Tears. Truly. And the urge to stand up, in front of the TV, for once turned on, and applaud. I did it once. The Pirate was sprinting. And there were tears there too.
First of all, the finale. The applause. A massive chorus, stage machines, special effects, angels, devils, an entirely golden king with a mantle that echoes blue. A father, who is about to become Germont. France, England, the wars, the sieges, the things. Everything and only false. Everything and only to convey what's in a girl's head. Who in one of the last scenes takes what she calls her flag. And it's just a sheet.
First: Patty Smith, interviewed in the foyer. Her hairstyle is scandalous. She looks like an Indian. She looks like a man. And she's beautiful.
Second: Pereira, who takes the stage before the show. A shiver runs down the spine. Instead no, it's just to announce. The main baritone can't be there. A young man replaces him.
Third: forget Joan of Arc. The herring battle, the Bastard of Orleans, everything. It doesn't matter at all, Peppino didn't care about it.
Fourth: okay, Temistocle Solera's libretto was described as an offense to common sense. Here, a sense, THE SENSE, maybe, they find it.
Fifth: beginning, symphony. The symphony starts dramatically. Then it calms down. At that moment, the curtain rises. It's just a little scene, in black and white. There's Mimì dying. Or Violetta. The father, sitting next to her, weeping. Whether it's Annina or Musetta rushing to her aid, who knows. You stay like that. The curtain drops again, the symphony returns to drama. Was it a coming soon? You know those things, at the cinema, from a long time ago? No. It was the idea.
Sixth: alright, at certain moments it resembles the Salzburg Traviata of 2005. When Netrebko was really something to look at. But it makes sense.
Seventh: okay, the baritone arriving on stage, replacing the sick one, also has a nice voice. But he's missing that thing that a Verdian baritone must have: authority. It must be that when he sings, he sings and you think he has said the thing that must be said.
Eighth: what to say about that little waltz? There are some rather frightening little devils that enter the scene and sing to her that she's beautiful, she's young. With a little waltz. Cute and whistleable. Which made the contemporaries quite angry. But, come on, a waltz? A waltz that Peppino will return to. He will slow it down. And it will become the leitmotif of Traviata.

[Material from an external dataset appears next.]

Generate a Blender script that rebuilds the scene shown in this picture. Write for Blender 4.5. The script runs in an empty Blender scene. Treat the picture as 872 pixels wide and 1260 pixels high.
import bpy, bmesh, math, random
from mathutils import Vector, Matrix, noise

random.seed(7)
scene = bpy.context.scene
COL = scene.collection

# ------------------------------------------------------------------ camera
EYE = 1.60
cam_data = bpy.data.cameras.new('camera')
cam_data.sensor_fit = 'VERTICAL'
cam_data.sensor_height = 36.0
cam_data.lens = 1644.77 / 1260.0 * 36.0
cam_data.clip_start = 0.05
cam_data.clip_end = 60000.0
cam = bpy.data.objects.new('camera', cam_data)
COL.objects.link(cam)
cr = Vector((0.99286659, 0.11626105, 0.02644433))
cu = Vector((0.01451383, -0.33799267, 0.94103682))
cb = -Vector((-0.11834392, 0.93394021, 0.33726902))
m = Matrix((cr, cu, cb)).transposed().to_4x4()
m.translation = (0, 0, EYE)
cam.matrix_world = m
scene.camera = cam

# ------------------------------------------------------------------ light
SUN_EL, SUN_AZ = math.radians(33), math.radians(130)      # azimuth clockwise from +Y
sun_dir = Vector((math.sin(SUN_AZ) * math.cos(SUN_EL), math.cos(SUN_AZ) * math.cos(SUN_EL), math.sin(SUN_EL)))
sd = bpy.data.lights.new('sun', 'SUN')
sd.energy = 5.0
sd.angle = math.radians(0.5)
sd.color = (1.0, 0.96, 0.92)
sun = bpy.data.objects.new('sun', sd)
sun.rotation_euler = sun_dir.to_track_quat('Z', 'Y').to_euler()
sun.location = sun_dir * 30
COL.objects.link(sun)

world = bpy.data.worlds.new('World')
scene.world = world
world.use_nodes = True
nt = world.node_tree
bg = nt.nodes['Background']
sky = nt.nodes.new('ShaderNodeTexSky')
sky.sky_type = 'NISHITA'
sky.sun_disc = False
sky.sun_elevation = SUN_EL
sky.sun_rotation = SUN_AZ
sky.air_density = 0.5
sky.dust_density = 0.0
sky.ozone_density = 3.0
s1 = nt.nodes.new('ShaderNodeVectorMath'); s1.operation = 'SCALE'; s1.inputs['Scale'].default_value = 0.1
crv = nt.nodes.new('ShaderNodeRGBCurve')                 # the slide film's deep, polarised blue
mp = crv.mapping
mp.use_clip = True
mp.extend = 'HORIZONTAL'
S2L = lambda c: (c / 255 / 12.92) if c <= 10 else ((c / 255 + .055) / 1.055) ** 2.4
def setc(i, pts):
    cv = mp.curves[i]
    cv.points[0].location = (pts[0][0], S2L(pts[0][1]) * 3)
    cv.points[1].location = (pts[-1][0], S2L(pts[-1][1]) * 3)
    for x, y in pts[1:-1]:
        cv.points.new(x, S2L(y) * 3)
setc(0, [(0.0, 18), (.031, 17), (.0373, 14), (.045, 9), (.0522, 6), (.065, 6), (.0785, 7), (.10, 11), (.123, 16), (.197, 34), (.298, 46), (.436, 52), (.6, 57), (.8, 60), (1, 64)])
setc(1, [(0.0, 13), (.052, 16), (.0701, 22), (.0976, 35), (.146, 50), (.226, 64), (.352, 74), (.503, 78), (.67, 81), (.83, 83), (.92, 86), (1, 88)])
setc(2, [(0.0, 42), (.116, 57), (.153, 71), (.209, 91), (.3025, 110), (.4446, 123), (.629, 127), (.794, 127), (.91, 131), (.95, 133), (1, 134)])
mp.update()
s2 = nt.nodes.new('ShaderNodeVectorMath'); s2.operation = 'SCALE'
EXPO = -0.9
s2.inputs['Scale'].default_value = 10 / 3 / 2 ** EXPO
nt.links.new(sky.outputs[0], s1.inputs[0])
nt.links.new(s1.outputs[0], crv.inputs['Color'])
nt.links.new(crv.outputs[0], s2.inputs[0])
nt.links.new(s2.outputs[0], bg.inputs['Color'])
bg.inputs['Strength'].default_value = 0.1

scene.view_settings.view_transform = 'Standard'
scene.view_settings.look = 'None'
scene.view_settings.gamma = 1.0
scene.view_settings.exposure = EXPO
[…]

Ninth: the shadow of the father. He may not have the voice, but the set design provides. A massive shadow dominates the scene.
Tenth: the furniture. A chair, an armchair, a bed. You see them in the first scene, Joan is in bed, it's an 1800s room. It's Mimì's as she dies, or Violetta's. The beginning of the story. But those pieces of furniture remain on stage. And they also flip over. And remain overturned. Until the end. Whatever the scene, whether they talk about a battle, a coronation, anything at all.
Eleventh: the news that Joan returns to battle. Absolute marvel. The father, who betrayed her, jealous of this entirely golden and very weak king, understood. She told him, I only loved for a moment. And he understands. And so she returns to battle. But not really. She is on the bed, the father holds her hand. And they recount the feats. And even her death. That she, Joan, watches them. Watches her father. Watches this entirely golden and very weak king. Who without her is nothing. Watches this father, who despairs for not having understood.
Twelfth: Anna Netrebko. Who was certainly a thousand times more beautiful ten years ago. But who sings like never before. And it's the second time she makes me fall in love. At the third, I'll marry her.
Thirteenth: the direction. That dares and finds a way. To explain a story. Of a young boy from the Po Valley, who began to understand how much mystery, and power, and life, were inside a woman's body. And then he takes a story, that is History, and changes it, and transforms it. None of it is true, not the battles, not the coronations, not this entirely golden king, not even the stake. The only truth is that there is a girl. What she has inside, no one knows. You can't know. You can imagine. Approach it, try to understand, remain dazzled. With patience, attention, respect. And love, too, for a Joan who is almost Violetta. It's all here. And it's tearful. Yes.